A lo largo del territorio que ocupó el
Imperio Romano de Oriente se conformaría el Imperio Bizantino (o Bizancio), sumándose
algunos territorios de Asia y África. Contrapuesto a los reinos independientes
romano-germánicos, este espacio mantendría una configuración imperial. Tras la
caída del Imperio Romano de Occidente en el 476 d.c. mantendrá su entidad
propia hasta el año 1453, ante la caída de Constantinopla, su ciudad capital. Ubicado
como un espacio intermedio entre el mundo europeo y el mundo árabe, por su asiento
geográfico, mantendrá interrelaciones con ambas culturas, asimilando estilos de
vida y costumbres.
De los emperadores más renombrados se
encuentra Constantino, quien daría nombre a la ciudad capital, que lograría
mantener la centralidad del poder en la organización de los territorios
provinciales dominados a través de gobernadores. La extensión máxima del
Imperio se alcanzaría con Justiniano, durante el siglo VI, ocupando gran parte
de la actual Turquía, el corredor Sirio-Palestino, Jerusalén, Egipto, el norte
de África, los Balcanes, Italia y parte del sur de España.

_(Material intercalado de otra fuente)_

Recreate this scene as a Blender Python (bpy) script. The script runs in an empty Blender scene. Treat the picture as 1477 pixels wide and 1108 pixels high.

Tras la muerte de Justiniano, el Imperio tuvo
un proceso de disgregación, que a pesar de un renacimiento durante los siglos
IX y XI, no logró frenar el avance de los turcos otomanos, quienes tomaron
Constantinopla en 1453.
Contrario al proceso de ruralización
de occidente, el Imperio Bizantino mantuvo su centralidad en las Ciudades,
siendo una de la más importantes Constantinopla, centro de los obispados, el
gobierno y el ejército, tuvo un gran desarrollo económico, a partir del vínculo
comercial con otras civilizaciones, como China, India y Rusia, beneficiándose
de su dominio territorial sobre el mar Mediterráneo.